* Begin Raw data *

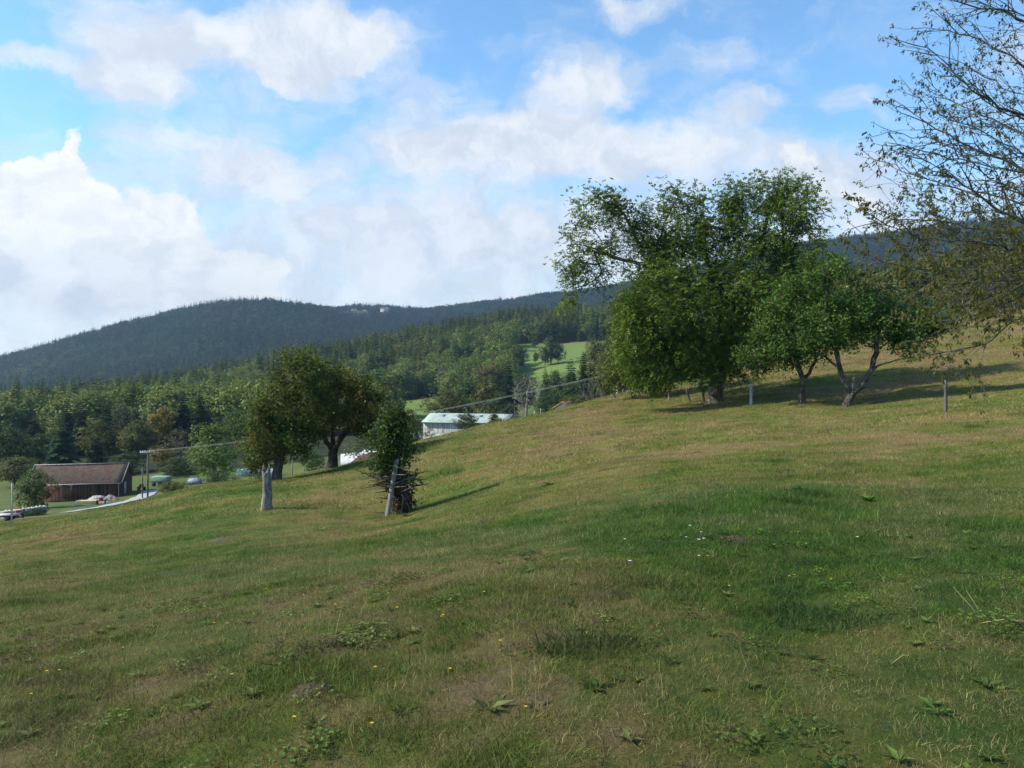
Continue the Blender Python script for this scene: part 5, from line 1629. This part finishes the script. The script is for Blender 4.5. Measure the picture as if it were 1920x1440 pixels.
def lumpy(name, label, cat, px, D, rx, ry, h, m, seed, sharp=1.0, lift=0.0, group=None):
    """a heap with an uneven surface, its rim sunk in the ground"""
    bx, by, bz = at(px, D)
    n, k = 22, 48
    V = []
    for i in range(n):
        r = i / (n - 1) * 1.15
        for j in range(k):
            a = j * 2 * math.pi / k
            x, y = r * rx * math.cos(a), r * ry * math.sin(a)
            e = 1 + .35 * (vnoise(math.cos(a) * 1.6 + 7, math.sin(a) * 1.6, seed) - .5)
            t = min(1.0, r / e)
            zz = h * (1 - t ** (1.6 * sharp)) * (1 + .25 * (vnoise(x / rx * 3, y / ry * 3, seed + 3) - .5)) + ((fbm(x / rx * 7, y / ry * 7, seed + 5) - .5) * .28 + (vnoise(x / rx * 16, y / ry * 16, seed + 6) - .5) * .22) * h * (1 if t < 1 else 0)
            V.append((bx + x, by + y, zz))
    V = np.array(V)
    g = heights(V[:, 0], V[:, 1])
    rim = np.repeat(np.arange(n) / (n - 1), k)
    V[:, 2] += g - .02 - .10 * (rim > .93) + lift
    V -= np.array([bx, by, bz])
    q = [(i * k + j, i * k + (j + 1) % k, (i + 1) * k + (j + 1) % k, (i + 1) * k + j) for i in range(n - 1) for j in range(k)]
    return tag(link(name, make_mesh(name, V, [np.array(q)], m, smooth=True), loc=(bx, by, bz)), label, cat, group)


gravel_m = simple_mat('gravel', (.34, .32, .31), .95, .2, 9, .6)
lumpy('gravel_heap', 'pale grey gravel heap in front of the barn', 'gravel heap', 181, 127, 2.2, 1.8, 1.25, gravel_m, 3)
lumpy('earth_heap', 'reddish earth heap right of the gravel heap', 'earth heap', 205, 130, 1.5, 1.3, .9, simple_mat('reddish_earth', (.27, .20, .15), .95, .2, 6), 4)
lumpy('earth_bank', 'dark bare earth bank at the crest right of the black apple trunk', 'earth bank', 687, 51, 1.5, .8, .42, simple_mat('dark_earth', (.055, .038, .024), .95, .3, 6), 6)


def timber():
    x, y, z = at(163, 122)
    root = empty('timber_stack', (x, y, z), 'stack of yellow sawn beams lying before the gravel heap', 'timber', rz=.05)
    m = simple_mat('fresh_timber', (.50, .40, .22), .8, .15, 3, stretch=(.3, 3, 3))
    for r in range(3):
        for c in range(4):
            MB().box((rng.normal() * .06, c * .26 - .4, .17 + r * .23), (3.1, .22, .2)).build('beam', m, root, bevel=.01)
timber()


def implement(px, D, label, scale=1.0, rz=0.0):
    x, y, z = at(px, D)
    root = empty('farm_implement', (x, y, z), label, 'farm implement', rz=rz)
    s = scale
    f = MB(); f.box((0, 0, .55 * s), (1.3 * s, .10 * s, .10 * s)); f.box((0, .5 * s, .55 * s), (1.3 * s, .10 * s, .10 * s)); f.box((-.6 * s, .25 * s, .55 * s), (.1 * s, .6 * s, .1 * s)); f.box((.6 * s, .25 * s, .55 * s), (.1 * s, .6 * s, .1 * s))
    f.box((0, .25 * s, .8 * s), (.5 * s, .4 * s, .45 * s))
    f.build('frame', red_m, root, bevel=.01)
    for a in (-.55, .55):
        w_ = MB()
        t = np.linspace(0, 2 * math.pi, 17)
        w_.tube([(a * s, .25 * s + .3 * s * math.cos(q), .33 * s + .3 * s * math.sin(q)) for q in t], .06 * s, 6, cap=False)
        w_.tube([(a * s - .04 * s, .25 * s, .33 * s), (a * s + .04 * s, .25 * s, .33 * s)], .22 * s, 12)
        w_.build('wheel', dark_m, root, smooth=True)
    MB().tube([(0, 0, .6 * s), (.2 * s, -.9 * s, .35 * s)], .05 * s, 6).build('drawbar', red_m, root)
    return root
implement(189, 121, 'small red farm implement at the end of the beam stack', 1.0, .3)
implement(263, 146, 'red farm implement in the grass right behind the two poles', 1.15, -.4)
implement(34, 98, 'red wheeled implement between the log stack and the thin posts', 1.0, .8)


def logs():
    x, y, z = at(46, 104)
    root = empty('log_stack', (x, y, z), 'long stack of split grey firewood logs by the bush', 'log stack', rz=1.0)
    bm = simple_mat('split_logs', (.16, .13, .11), .9, .3, 5, col2=(.46, .42, .38))
    n = 0
    for r in range(4):
        for c in range(18):
            rr_ = .11 + .05 * rng.random()
            p = np.array([c * .30 - 2.6 + rng.normal() * .04, rng.normal() * .06, .14 + r * .25])
            d = np.array([rng.normal() * .05, .5, rng.normal() * .05])
            MB().tube([p - d, p + d], [rr_, rr_ * .9], 7).build('log', bm, root)
logs()


def trailer():
    x, y, z = at(302, 152)
    root = empty('farm_trailer', (x, y, z), 'pale green farm trailer parked right of the poles', 'trailer', rz=-.15)
    MB().box((0, 0, 1.35), (3.2, 1.8, .9)).build('box', green_paint, root, bevel=.02)
    MB().box((.3, 0, .82), (3.5, 1.5, .10)).build('chassis', dark_m, root)
    MB().tube([(-1.6, 0, .8), (-2.8, 0, .6)], .06, 6).build('drawbar', dark_m, root)
    for xx in (-.9, 1.1):
        for s in (-1, 1):
            MB().tube([(xx, s * .82, .42), (xx, s * 1.02, .42)], .42, 14).build('wheel', dark_m, root)
trailer()
w_ = MB(); w_.tube([(-1.25, 0, .42), (-1.1, 0, .45), (.9, 0, .5), (1.2, 0, .45)], [.42, .60, .66, .45], 12, wob=.08)
x, y, z = at(366, 152)
tag(w_.build('covered_load', simple_mat('blue_tarpaulin', (.20, .23, .31), .6, .2, 1.5), loc=(x, y, z), smooth=True), 'blue tarpaulin covered load lying on the grass left of the domed tree', 'covered load')


def flat_trailer():
    x, y, z = at(12, 96)
    root = empty('flat_trailer', (x, y, z), 'pale topped low cart at the left border by the red implement', 'cart', rz=.2)
    MB().box((0, 0, .75), (2.6, 1.4, .12)).build('deck', trim_m, root)
    MB().box((0, 0, .58), (2.4, .5, .18)).build('frame', dark_m, root)
    for s in (-1, 1):
        MB().tube([(.4, s * .62, .3), (.4, s * .78, .3)], .3, 12).build('wheel', dark_m, root)
flat_trailer()

# white wrapped bales, white sheeting
G = 'white wrapped hay bales beyond the crest'
for i, (px, D, lab) in enumerate([(452, 140, 'white wrapped bale, leftmost behind the small fruit trees'), (462, 141, 'white wrapped bale, second in the row behind the small fruit trees'), (472, 142, 'white wrapped bale left of the little dark tree'),
                                 (490, 142, 'white wrapped bale just left of the grey stump'), (508, 142, 'white wrapped bale between the grey stump and the leaning apple trunk')]):
    x, y, z = at(px, D)
    zz = W3(px, 893, D)[2]
    zz = max(z, zz)
    mb = MB(); mb.tube([(-.62, 0, .62), (-.5, 0, .62), (.5, 0, .62), (.62, 0, .62)], [.55, .66, .66, .55], 14)
    tag(mb.build('hay_bale', white_m, loc=(x, y, zz), smooth=True), lab, 'hay bale', G)


def sheeting(name, label, px0, px1, py0, py1, D, depth=6):
    """an arched white plastic tunnel"""
    a, b = W3(px0, py1, D), W3(px1, py1, D)
    h = (py1 - py0) * D / F_PX
    L = b[0] - a[0]
    n, k = 10, 12
    V = []
    for i in range(n + 1):
        for j in range(k + 1):
            t = j / k * math.pi
            V.append((L * (i / n - .5), -math.cos(t) * depth / 2, math.sin(t) * h * (1 + .04 * math.sin(i * 2.6)) - .5))
    q = [(i * (k + 1) + j, (i + 1) * (k + 1) + j, (i + 1) * (k + 1) + j + 1, i * (k + 1) + j + 1) for i in range(n) for j in range(k)]
    mb = MB(); mb.add(V, q)
    for i in (0, n):
        ring = [i * (k + 1) + j for j in range(k + 1)]
        c = len(V) if i == 0 else len(V) + 1
    mb.add([V[j] for j in range(k + 1)] + [(-L / 2, 0, -.5)], [], [(j + 1, j, k + 1) for j in range(k)])
    mb.add([V[n * (k + 1) + j] for j in range(k + 1)] + [(L / 2, 0, -.5)], [], [(j, j + 1, k + 1) for j in range(k)])
    o = mb.build(name, white_m, loc=((a[0] + b[0]) / 2, D + depth / 2, a[2]), smooth=True)
    o.rotation_euler = (0, -.10, .15)
    return tag(o, label, 'plastic tunnel')
sheeting('plastic_tunnel', 'white plastic tunnel glimpsed right of the black apple trunk', 634, 676, 847, 878, 118)
sheeting('plastic_tunnel', 'white plastic tunnel farther right, behind the thin grey green tree', 678, 740, 838, 862, 132)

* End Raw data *

* [Objective]: Restate each line from the start of the listing through the line bearing "label, cat, group)" word for word. Drop the pictures.

* [Result of this exercise]:
Continue the Blender Python script for this scene: part 5, from line 1629. This part finishes the script. The script is for Blender 4.5. Measure the picture as if it were 1920x1440 pixels.
def lumpy(name, label, cat, px, D, rx, ry, h, m, seed, sharp=1.0, lift=0.0, group=None):
    """a heap with an uneven surface, its rim sunk in the ground"""
    bx, by, bz = at(px, D)
    n, k = 22, 48
    V = []
    for i in range(n):
        r = i / (n - 1) * 1.15
        for j in range(k):
            a = j * 2 * math.pi / k
            x, y = r * rx * math.cos(a), r * ry * math.sin(a)
            e = 1 + .35 * (vnoise(math.cos(a) * 1.6 + 7, math.sin(a) * 1.6, seed) - .5)
            t = min(1.0, r / e)
            zz = h * (1 - t ** (1.6 * sharp)) * (1 + .25 * (vnoise(x / rx * 3, y / ry * 3, seed + 3) - .5)) + ((fbm(x / rx * 7, y / ry * 7, seed + 5) - .5) * .28 + (vnoise(x / rx * 16, y / ry * 16, seed + 6) - .5) * .22) * h * (1 if t < 1 else 0)
            V.append((bx + x, by + y, zz))
    V = np.array(V)
    g = heights(V[:, 0], V[:, 1])
    rim = np.repeat(np.arange(n) / (n - 1), k)
    V[:, 2] += g - .02 - .10 * (rim > .93) + lift
    V -= np.array([bx, by, bz])
    q = [(i * k + j, i * k + (j + 1) % k, (i + 1) * k + (j + 1) % k, (i + 1) * k + j) for i in range(n - 1) for j in range(k)]
    return tag(link(name, make_mesh(name, V, [np.array(q)], m, smooth=True), loc=(bx, by, bz)), label, cat, group)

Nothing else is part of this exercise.